Iceland's Nasdaq Chief Sees as Many as Five IPOs Next Year

The head of Iceland’s stock exchange says the planned removal of capital controls is speeding up plans among companies to list shares as cash flows back into the island.

"We’re in a position where there’s an unusual amount of action behind the curtains," said Pall Hardarson, head of the Nasdaq Iceland stock exchange, in an interview in Reykjavik.

Iceland in June announced it would grant its failed banks Kaupthing Bank, Glitnir Bank and LBI until the end of the year to complete settlements or face a 39 percent tax on all their assets. Creditors of the banking trio have now approved settlements and the caretakers of the estates are set to complete winding up proceedings by March 15. 

Now investors are pouring back into Iceland, snapping up securities to benefit from a so-called carry trade. Iceland’s central bank has been raising interest rates to cool growth and keep a lid on inflation, unlike the rest of Europe where rates are at rock bottom.
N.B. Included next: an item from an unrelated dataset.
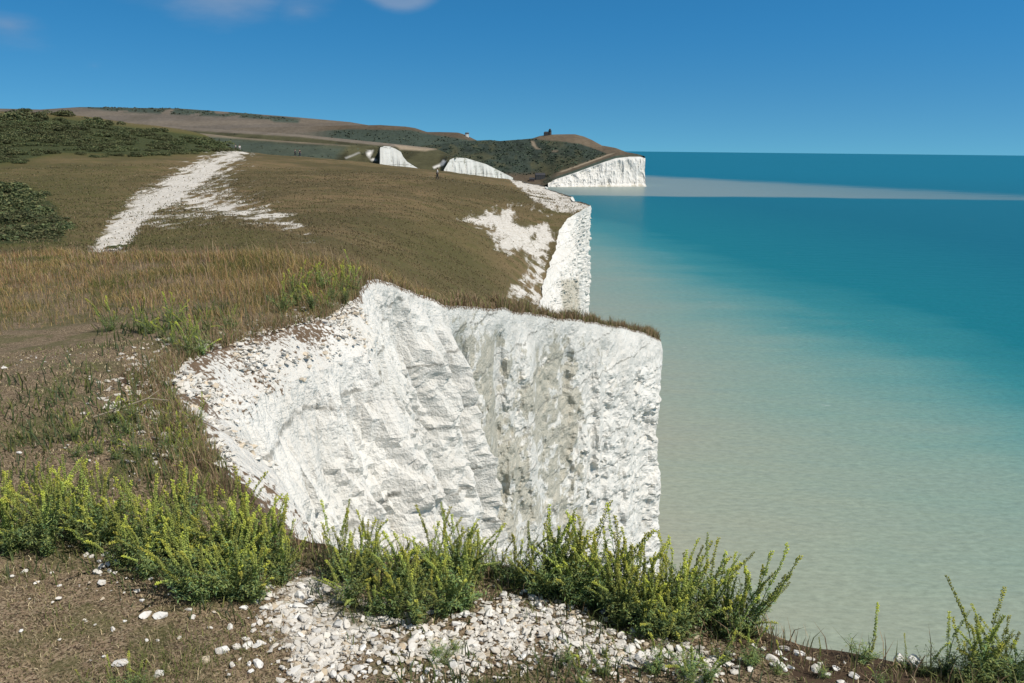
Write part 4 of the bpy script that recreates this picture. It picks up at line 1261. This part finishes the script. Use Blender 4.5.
def stone(px, py, wpx, label, group=None, tan=False, dz=.15):
    g = ground_at(px, py)
    if g is None: return
    s = wpx * math.hypot(g[1], 1.6 - g[2]) / FPX / 2
    o = link('chalk_stone', random.choice(TAN if tan else STONES))
    o.location = (g[0], g[1], g[2] + s * dz); o.scale = (s,) * 3
    o.rotation_euler = (random.uniform(-.4, .4), random.uniform(-.4, .4), random.uniform(0, 6.28))
    tag(o, label, 'stone', group)


RUB = [(262, 612), (292, 590), (330, 622), (380, 636), (470, 612), (515, 592), (552, 602), (590, 622), (640, 646), (700, 652), (738, 664), (700, 676), (600, 668), (545, 655), (510, 668), (440, 678), (380, 662), (330, 690), (290, 690), (300, 640)]
for q in in_poly(190, RUB, 7.0) + in_poly(45, [(215, 640), (255, 580), (300, 560), (330, 600), (300, 660), (560, 690), (260, 690)], 8):
    stone(q[0], q[1], random.choice([5, 6, 7, 7, 8, 9, 10, 11, 13]), 'angular white chalk stone in the rubble bank below the weeds', 'chalk stones in the rubble bank', random.random() < .07, random.uniform(.1, .55))
for px, py, wd, lb, tn in [(121, 666, 13, 'largest white chalk block lying on the brown turf beside yellow-tipped weeds', 0), (160, 676, 11, 'white chalk stone right of the yellow-tipped weeds at the bottom edge', 0), (222, 655, 14, 'pale flat chalk stone touching a tan one on the brown turf', 0), (206, 663, 11, 'tan stone beside the pale flat chalk stone on the turf', 1),
                           (146, 617, 12, 'forked white chalk stone at the middle of the brown turf', 0), (161, 618, 13, 'long white chalk stone right of the forked one', 0), (102, 586, 10, 'white chalk stone at the lower corner of the stone heap by the left weeds', 0), (22, 634, 7, 'small white stone near the left edge of the turf', 0),
                           (898, 662, 17, 'white chalk stone on the dark earth brink between small weeds', 0), (914, 666, 22, 'biggest white chalk stone on the dark earth brink at the right', 0), (97, 574, 10, 'left white stone of the heap by the left weeds', 0), (20, 455, 6, 'small white stone in the brown mat at the far left', 0), (4, 369, 5, 'tiny white stone at the left edge of the brown mat', 0)]:
    stone(px, py, wd, lb, None, tn, .3)
for px, py in [(100, 562), (106, 555), (112, 558), (108, 566), (92, 558), (115, 563), (110, 572)]:
    stone(px, py, random.uniform(6, 9), 'white chalk stone in the small heap beside the left weeds', 'stones in the heap beside the left weeds')
for px, py in [(104, 657), (142, 603), (125, 622), (113, 630), (158, 643), (147, 642), (193, 619), (189, 610), (207, 598), (12, 577), (25, 573), (52, 574), (37, 583), (60, 588), (170, 597), (200, 600), (230, 602), (245, 640), (232, 668), (60, 640), (180, 640), (210, 630), (215, 615), (30, 600), (85, 620), (240, 660), (268, 600), (255, 590), (270, 575)]:
    stone(px, py, random.uniform(4, 7.5), 'small white chalk stone scattered on the brown turf at lower left', 'small stones scattered on the lower left turf')
for q in in_poly(16, [(755, 640), (800, 655), (860, 676), (840, 684), (760, 668)], 10):
    stone(q[0], q[1], random.uniform(6, 13), 'white chalk stone on the slope right of the big clump', 'stones on the slope right of the big clump')


def rubble(name, label, P_, size, seed, tanf=.1, sub=1, mat=None, cols=None):
    g = np.random.default_rng(seed); n = len(P_)
    base = [stone_verts(500 + i, sub) for i in range(4)]
    Vs, Fs, Cs = [], [], []; off = 0
    for k, (V, F_) in enumerate(base):
        idx = np.arange(k, n, 4); m = len(idx)
        a = g.uniform(0, 6.28, m); ca, sa = np.cos(a), np.sin(a)
        b = g.uniform(-.7, .7, m); cb, sb = np.cos(b), np.sin(b)
        X, Y_, Z = V[:, 0][None], V[:, 1][None], V[:, 2][None]
        x = X * ca[:, None] - Y_ * sa[:, None]; y = X * sa[:, None] + Y_ * ca[:, None]
        y2 = y * cb[:, None] - Z * sb[:, None]; z2 = y * sb[:, None] + Z * cb[:, None]
        s = size[idx][:, None]
        VV = np.stack([x * s, y2 * s, z2 * s], -1) + P_[idx][:, None]
        Vs.append(VV.reshape(-1, 3)); Fs.append((F_[None] + (np.arange(m) * len(V))[:, None, None]).reshape(-1, 3) + off); off += m * len(V)
        c = np.where(g.uniform(0, 1, (m, 1)) < tanf, np.array([(.88, .78, .65)]), np.array([(1, .99, .97)])) * g.uniform(.8, 1.05, (m, 1))
        if cols is not None: c = cols[idx]
        Cs.append(np.repeat(c, len(V), 0))
    return tag(link(name, np_mesh(name, np.concatenate(Vs), [np.concatenate(Fs)], [mat or M_STONE], False, np.concatenate(Cs))), label, kind='stuff')


p = to_land(85000, 1.6, 3.6, -25, 32); z = HT(p[:, 0], p[:, 1]); px_, py_ = proj(np.column_stack([p, z]))
mk = polymask(px_, py_, RUB, 30); ok = RNG.uniform(0, 1, len(p)) < mk ** 2.2 * .85 * (.45 + .55 * ss(-.2, .2, fbm(xy0(p[:, 0], p[:, 1], 5.0), 2)))
p, z = p[ok], z[ok]
rubble('chalk_rubble', 'small crumbled chalk between the larger stones', np.column_stack([p, z + .004]), .003 + .015 * RNG.uniform(0, 1, len(p)) ** 2.0, 1)
p = to_land(14000, 1.5, 7.5, -64, 40, 2); z = HT(p[:, 0], p[:, 1]); ok = clumped(p, 1.2, -.1, .9, 40); p, z = p[ok], z[ok]
rubble('chalk_crumbs', 'tiny chalk crumbs strewn over the turf', np.column_stack([p, z + .012]), .003 + .010 * RNG.uniform(0, 1, len(p)) ** 3, 2)
# scree on the soft slope at the head of the cove and along its ledge
cand = np.nonzero((W_('rub') > .35) & (RNG.uniform(0, 1, len(dr)) < ss(.65, .03, dr) ** 2) & (flat2[:, 1] < 14))[0]
cand = cand[RNG.uniform(0, 1, len(cand)) < ss(-.15, .45, fbm(flat2[cand] * 1.7 + 15, 3))]
sel = RNG.choice(cand, 4600)
Q = flat2[sel] + RNG.normal(0, .018, (len(sel), 3))
rubble('chalk_scree', 'broken chalk and earth on the crumbling slope below the turf', Q, .004 + .034 * RNG.uniform(0, 1, len(sel)) ** 3.2, 3, .18)
p = to_land(26000, 4.2, 9.5, -34, -8); rd_ = rimdist(p); z = HT(p[:, 0], p[:, 1])
ok = (RNG.uniform(0, 1, len(p)) < ss(.55, .02, rd_ + .2 * fbm(xy0(p[:, 0], p[:, 1], 2), 2)) * .6); p, z = p[ok], z[ok]
rubble('rim_scree', 'broken chalk lying in the earth along the turf edge', np.column_stack([p, z + .006]), .006 + .022 * RNG.uniform(0, 1, len(p)) ** 2.2, 4, .15)

# scrub on the far hills, too far off and too dense to count
FP, FS, FC = [], [], []
for nm, n_, thr in [('headland', 4000, .068), ('wooded_hill', 1500, .068), ('grassy_hill', 900, .068), ('rolling_hill', 500, .05), ('far_hill', 700, .075)]:
    me = bpy.data.objects[nm].data; k = len(me.vertices)
    v = np.empty(k * 3, np.float32); me.vertices.foreach_get('co', v); v = v.reshape(-1, 3)
    cc = np.empty(k * 4, np.float32); me.color_attributes['Col'].data.foreach_get('color', cc); cc = cc.reshape(-1, 4)[:, :3]
    px_, py_ = proj(v)
    nb_ = fbm(v / (v[:, 1].mean() * .012), 3)
    cd_ = np.nonzero((cc.mean(1) < thr) & (v[:, 2] > SEA_Z + 6) & (np.arange(k) > k * .16) & (nb_ > -.1))[0]
    if len(cd_) == 0: continue
    i_ = RNG.choice(cd_, n_); d_ = v[i_, 1:2] / FPX
    FP.append(v[i_] + RNG.normal(0, .7, (n_, 3)) * d_ * [1.2, 3, .15]); FS.append((d_ * RNG.uniform(.4, 1.15, (n_, 1)))[:, 0])
    FC.append(np.array((.058, .072, .050)) * RNG.uniform(.55, 1.5, (n_, 1)) * np.array([RNG.uniform(.9, 1.25), 1, .95]))
rubble('far_scrub', 'dark scrub and thorn covering the far hillsides', np.concatenate(FP), np.concatenate(FS), 9, mat=M_FAR, cols=np.concatenate(FC))

# ------------------------------------------------------------------ walkers, lighthouse, houses
M_SKIN = mat_plain('skin', (.42, .27, .2), .6); M_HAIR = mat_plain('hair', (.05, .035, .025), .7)
CLOTH = {k: mat_plain('cloth_' + k, c, .85) for k, c in dict(white=(.75, .74, .72), dark=(.03, .032, .04), navy=(.03, .04, .08), grey=(.25, .25, .26), red=(.35, .06, .05), blue=(.10, .18, .35)).items()}


def skin(name, pts, edges, radii, mat, parent=None, sub=1):
    me = bpy.data.meshes.new(name); me.from_pydata(pts, edges, []); me.materials.append(mat)
    o = link(name, me, parent)
    m = o.modifiers.new('skin', 'SKIN'); o.modifiers.new('sub', 'SUBSURF').levels = sub; o.modifiers[-1].render_levels = sub
    me.skin_vertices.new() if not me.skin_vertices else None
    for v, r_ in zip(me.skin_vertices[0].data, radii): v.radius = (r_, r_) if not isinstance(r_, tuple) else r_
    me.skin_vertices[0].data[0].use_root = True
    return o


def walker(loc, rz, shirt, trousers, label, group=None, stride=.22, hgt=1.0):
    t_ = tag(empty('person', loc, rz, hgt), label, 'person', group)
    s = stride
    J = [(0, 0, .94), (0, .01, 1.15), (0, .0, 1.38), (0, .01, 1.50), (0, .03, 1.60), (0, .03, 1.70),
         (-.10, 0, .90), (-.10, s * .6, .50), (-.10, s * .5, .08), (-.10, s * .5 + .14, .03),
         (.10, 0, .90), (.10, -s * .2, .50), (.10, -s, .09), (.10, -s + .13, .03),
         (-.19, 0, 1.38), (-.25, -.08, 1.12), (-.25, .02, .88), (-.25, .05, .80), (.19, 0, 1.38), (.25, .06, 1.12), (.24, .18, .92), (.24, .22, .85)]
    E = [(0, 1), (1, 2), (2, 3), (3, 4), (4, 5), (0, 6), (6, 7), (7, 8), (8, 9), (0, 10), (10, 11), (11, 12), (12, 13), (2, 14), (14, 15), (15, 16), (16, 17), (2, 18), (18, 19), (19, 20), (20, 21)]
    rd = [(.15, .10), (.14, .10), (.15, .10), .055, .085, .075, .085, .06, .045, .035, .085, .06, .045, .035, .06, .045, .035, .03, .06, .045, .035, .03]
    skin('body', J, E, rd, M_SKIN, t_)
    k = [1, 2, 14, 15, 18, 19, 0]; mp_ = {v: i for i, v in enumerate(k)}
    skin('shirt', [J[v] for v in k], [(mp_[a], mp_[b]) for a, b in E if a in mp_ and b in mp_], [(.17, .125), (.175, .125), .075, .06, .075, .06, (.165, .12)], shirt, t_)
    k = [0, 6, 7, 8, 10, 11, 12]; mp_ = {v: i for i, v in enumerate(k)}
    skin('trousers', [J[v] for v in k], [(mp_[a], mp_[b]) for a, b in E if a in mp_ and b in mp_], [(.165, .12), .105, .08, .065, .105, .08, .065], trousers, t_)
    hm = MB(); hm.lathe([(.0, .115), (.06, .10), (.095, .05), (.10, 0), (.085, -.05)], (0, .015, 1.69), 12)
    hm.build('hair', [M_HAIR], t_, True)
    return t_


g_ = ground_at(437.5, 179.5, 60)
walker(tuple(g_), R(95), CLOTH['white'], CLOTH['dark'], 'lone walker in a white top and dark trousers on the hill near the cliff')
for px, py, sh, tr, lb in [(292, 155.2, 'dark', 'dark', 'leftmost of three walkers in dark clothes on the crest right of the track'), (295.3, 155.4, 'navy', 'dark', 'middle of three walkers in dark clothes on the crest'), (300, 155.8, 'dark', 'navy', 'walker in dark clothes standing apart at the right of the three on the crest'),
                           (236, 150.2, 'grey', 'dark', 'left walker of two at the top of the chalk track'), (240, 150.4, 'white', 'grey', 'right walker of two at the top of the chalk track'), (253, 151.2, 'white', 'dark', 'walker in white before the dark bushes at the top of the track'), (262, 152, 'white', 'navy', 'walker in white right of the other one in white by the dark bushes')]:
    g_ = ground_at(px, py + .8, 60)
    if g_ is not None: walker(tuple(g_), random.uniform(0, 6.28), CLOTH[sh], CLOTH[tr], lb)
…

The country’s currency, up about 5 percent against the euro since June, was little changed at 141.61 per euro as of 11:47 a.m. local time.

The June announcement “was a turning point for the economy," said Hardarson. Daily stock trading has grown by more than 65-70 percent and bond trading is up 60 percent since then, he said.

“Now, all of the sudden, one of the main challenges is how we prevent an excessive inflow,” he said. “Concerns over possible outflows have disappeared."

The exchange is rebuilding itself and comprises 17 companies, down from 75 16 years ago. Hardarson said that as many as five companies may list on the main exchange next year and three are looking to list on the First North market, which would double the number of listings there.

Selling shares in the three banks is “manageable,” he said, adding that there has also been talk of listing Skeljungur, which runs gas stations, and Advania, an information technology company.

"So next year could be lively in the market -- also because of macro reasons, strong economic growth, good profits and a better outlook for companies,” he said.